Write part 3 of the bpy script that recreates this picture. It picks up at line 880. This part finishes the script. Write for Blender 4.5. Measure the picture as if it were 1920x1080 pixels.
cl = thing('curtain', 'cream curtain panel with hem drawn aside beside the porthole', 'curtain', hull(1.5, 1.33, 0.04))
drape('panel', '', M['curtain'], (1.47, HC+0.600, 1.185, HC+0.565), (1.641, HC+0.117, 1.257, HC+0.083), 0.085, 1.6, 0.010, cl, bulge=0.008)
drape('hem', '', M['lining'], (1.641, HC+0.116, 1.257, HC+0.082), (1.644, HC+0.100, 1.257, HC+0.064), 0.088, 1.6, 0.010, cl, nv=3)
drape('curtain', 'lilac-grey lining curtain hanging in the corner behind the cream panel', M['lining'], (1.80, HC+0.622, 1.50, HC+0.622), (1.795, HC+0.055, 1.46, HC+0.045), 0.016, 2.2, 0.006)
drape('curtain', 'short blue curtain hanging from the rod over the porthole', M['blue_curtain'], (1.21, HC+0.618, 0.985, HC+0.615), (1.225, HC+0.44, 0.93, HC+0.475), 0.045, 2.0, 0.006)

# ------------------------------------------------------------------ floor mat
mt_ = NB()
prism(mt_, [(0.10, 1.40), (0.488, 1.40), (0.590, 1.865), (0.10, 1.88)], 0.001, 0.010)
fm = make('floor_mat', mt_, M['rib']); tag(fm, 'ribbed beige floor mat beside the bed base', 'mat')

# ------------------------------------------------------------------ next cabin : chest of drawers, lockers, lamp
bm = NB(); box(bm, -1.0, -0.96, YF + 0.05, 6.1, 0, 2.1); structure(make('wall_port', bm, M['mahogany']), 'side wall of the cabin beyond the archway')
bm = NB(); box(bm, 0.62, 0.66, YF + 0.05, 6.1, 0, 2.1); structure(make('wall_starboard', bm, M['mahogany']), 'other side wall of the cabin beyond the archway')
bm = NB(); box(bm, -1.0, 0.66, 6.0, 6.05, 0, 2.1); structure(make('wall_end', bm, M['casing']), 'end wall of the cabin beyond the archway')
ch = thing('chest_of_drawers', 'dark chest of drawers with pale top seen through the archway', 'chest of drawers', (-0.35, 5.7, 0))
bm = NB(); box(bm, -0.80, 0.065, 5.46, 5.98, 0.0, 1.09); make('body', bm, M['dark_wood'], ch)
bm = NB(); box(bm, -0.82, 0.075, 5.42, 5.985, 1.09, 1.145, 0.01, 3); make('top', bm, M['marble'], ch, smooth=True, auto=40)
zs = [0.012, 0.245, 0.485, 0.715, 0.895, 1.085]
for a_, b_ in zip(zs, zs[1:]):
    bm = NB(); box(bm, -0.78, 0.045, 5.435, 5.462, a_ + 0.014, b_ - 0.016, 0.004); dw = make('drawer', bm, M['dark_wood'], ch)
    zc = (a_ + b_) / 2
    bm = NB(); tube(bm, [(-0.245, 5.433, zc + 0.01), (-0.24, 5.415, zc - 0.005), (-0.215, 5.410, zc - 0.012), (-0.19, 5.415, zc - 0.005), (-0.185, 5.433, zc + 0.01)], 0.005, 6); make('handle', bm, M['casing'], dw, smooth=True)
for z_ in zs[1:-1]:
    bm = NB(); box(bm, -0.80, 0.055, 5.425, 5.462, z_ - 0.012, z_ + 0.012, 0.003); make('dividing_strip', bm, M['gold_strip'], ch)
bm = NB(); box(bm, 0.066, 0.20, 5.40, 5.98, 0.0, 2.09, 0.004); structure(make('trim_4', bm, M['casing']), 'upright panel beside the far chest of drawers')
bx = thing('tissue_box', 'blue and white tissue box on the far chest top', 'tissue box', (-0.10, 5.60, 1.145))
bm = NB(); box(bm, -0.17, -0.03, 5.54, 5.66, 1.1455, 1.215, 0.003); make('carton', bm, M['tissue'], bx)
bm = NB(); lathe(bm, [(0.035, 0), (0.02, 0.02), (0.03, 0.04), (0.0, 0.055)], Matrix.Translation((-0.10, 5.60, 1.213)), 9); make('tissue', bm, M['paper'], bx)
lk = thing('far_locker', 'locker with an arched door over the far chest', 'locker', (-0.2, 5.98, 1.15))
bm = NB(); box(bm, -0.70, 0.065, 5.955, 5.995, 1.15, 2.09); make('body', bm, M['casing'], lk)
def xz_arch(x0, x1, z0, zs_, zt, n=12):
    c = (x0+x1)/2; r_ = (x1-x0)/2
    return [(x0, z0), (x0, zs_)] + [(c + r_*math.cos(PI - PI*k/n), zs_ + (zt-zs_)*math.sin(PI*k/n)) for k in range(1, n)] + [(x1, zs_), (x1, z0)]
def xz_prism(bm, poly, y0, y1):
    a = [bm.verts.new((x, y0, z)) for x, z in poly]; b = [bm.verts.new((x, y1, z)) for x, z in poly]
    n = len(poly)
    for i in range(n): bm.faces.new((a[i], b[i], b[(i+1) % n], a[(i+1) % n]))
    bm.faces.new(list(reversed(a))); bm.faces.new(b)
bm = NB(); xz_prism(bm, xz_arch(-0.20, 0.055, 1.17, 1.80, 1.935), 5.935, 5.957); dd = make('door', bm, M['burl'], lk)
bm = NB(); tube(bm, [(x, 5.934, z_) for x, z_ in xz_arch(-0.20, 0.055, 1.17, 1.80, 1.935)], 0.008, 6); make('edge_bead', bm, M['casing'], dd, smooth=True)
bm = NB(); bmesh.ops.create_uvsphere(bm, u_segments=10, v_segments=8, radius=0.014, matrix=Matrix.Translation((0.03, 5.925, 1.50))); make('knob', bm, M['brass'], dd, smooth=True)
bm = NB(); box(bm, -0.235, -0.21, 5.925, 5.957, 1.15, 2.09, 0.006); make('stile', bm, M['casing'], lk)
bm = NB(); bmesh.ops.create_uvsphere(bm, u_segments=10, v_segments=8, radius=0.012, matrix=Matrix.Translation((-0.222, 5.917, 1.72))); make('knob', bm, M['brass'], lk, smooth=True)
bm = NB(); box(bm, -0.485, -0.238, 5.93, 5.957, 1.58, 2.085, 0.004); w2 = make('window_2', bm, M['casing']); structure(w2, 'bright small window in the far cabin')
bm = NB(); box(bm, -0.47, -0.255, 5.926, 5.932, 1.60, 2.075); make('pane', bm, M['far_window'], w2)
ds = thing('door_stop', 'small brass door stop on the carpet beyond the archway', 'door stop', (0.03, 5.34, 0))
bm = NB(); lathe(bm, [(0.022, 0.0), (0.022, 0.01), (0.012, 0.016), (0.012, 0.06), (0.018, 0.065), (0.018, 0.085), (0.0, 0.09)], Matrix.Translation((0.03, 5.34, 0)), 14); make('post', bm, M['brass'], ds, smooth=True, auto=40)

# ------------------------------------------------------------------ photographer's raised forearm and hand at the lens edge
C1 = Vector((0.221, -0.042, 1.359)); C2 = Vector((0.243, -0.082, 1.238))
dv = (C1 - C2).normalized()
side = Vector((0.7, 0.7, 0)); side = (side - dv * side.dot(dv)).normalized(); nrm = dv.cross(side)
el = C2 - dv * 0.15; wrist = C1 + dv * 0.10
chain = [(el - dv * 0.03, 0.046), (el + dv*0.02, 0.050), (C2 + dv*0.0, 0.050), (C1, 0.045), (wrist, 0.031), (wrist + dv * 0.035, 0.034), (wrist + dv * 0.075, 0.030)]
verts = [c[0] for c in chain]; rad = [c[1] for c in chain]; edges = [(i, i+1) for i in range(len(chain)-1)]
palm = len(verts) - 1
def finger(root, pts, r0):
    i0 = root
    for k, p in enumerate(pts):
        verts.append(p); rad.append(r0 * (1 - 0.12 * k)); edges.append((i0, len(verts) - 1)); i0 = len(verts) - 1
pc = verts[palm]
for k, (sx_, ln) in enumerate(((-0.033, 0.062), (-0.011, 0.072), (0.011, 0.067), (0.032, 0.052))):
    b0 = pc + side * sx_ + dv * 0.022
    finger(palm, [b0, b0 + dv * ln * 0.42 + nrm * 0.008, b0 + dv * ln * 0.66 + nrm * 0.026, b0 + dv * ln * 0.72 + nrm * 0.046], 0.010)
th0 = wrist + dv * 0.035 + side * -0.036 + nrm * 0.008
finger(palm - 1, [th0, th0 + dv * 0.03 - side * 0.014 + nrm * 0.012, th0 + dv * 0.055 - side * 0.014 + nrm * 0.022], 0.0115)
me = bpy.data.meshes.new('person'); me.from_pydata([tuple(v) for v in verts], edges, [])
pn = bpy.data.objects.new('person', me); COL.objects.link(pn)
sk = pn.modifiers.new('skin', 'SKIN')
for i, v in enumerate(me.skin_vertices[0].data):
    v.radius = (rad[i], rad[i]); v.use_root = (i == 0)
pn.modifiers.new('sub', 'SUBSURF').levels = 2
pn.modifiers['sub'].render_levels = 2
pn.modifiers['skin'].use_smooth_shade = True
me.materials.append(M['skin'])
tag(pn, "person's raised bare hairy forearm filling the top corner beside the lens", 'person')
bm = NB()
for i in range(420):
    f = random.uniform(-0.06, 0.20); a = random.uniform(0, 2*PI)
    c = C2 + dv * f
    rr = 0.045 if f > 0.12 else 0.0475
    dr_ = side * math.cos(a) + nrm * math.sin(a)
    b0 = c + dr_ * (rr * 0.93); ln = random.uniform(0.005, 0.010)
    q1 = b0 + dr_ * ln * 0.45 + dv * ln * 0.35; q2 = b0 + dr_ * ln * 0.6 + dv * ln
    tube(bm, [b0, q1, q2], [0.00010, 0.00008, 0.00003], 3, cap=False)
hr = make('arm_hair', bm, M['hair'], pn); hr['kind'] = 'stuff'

Stated task: Beginning at the top of the data, extract each line through the line containing "drape('curtain', 'short blue" and return those lines exactly, with nothing added.

Expected output:
Write part 3 of the bpy script that recreates this picture. It picks up at line 880. This part finishes the script. Write for Blender 4.5. Measure the picture as if it were 1920x1080 pixels.
cl = thing('curtain', 'cream curtain panel with hem drawn aside beside the porthole', 'curtain', hull(1.5, 1.33, 0.04))
drape('panel', '', M['curtain'], (1.47, HC+0.600, 1.185, HC+0.565), (1.641, HC+0.117, 1.257, HC+0.083), 0.085, 1.6, 0.010, cl, bulge=0.008)
drape('hem', '', M['lining'], (1.641, HC+0.116, 1.257, HC+0.082), (1.644, HC+0.100, 1.257, HC+0.064), 0.088, 1.6, 0.010, cl, nv=3)
drape('curtain', 'lilac-grey lining curtain hanging in the corner behind the cream panel', M['lining'], (1.80, HC+0.622, 1.50, HC+0.622), (1.795, HC+0.055, 1.46, HC+0.045), 0.016, 2.2, 0.006)
drape('curtain', 'short blue curtain hanging from the rod over the porthole', M['blue_curtain'], (1.21, HC+0.618, 0.985, HC+0.615), (1.225, HC+0.44, 0.93, HC+0.475), 0.045, 2.0, 0.006)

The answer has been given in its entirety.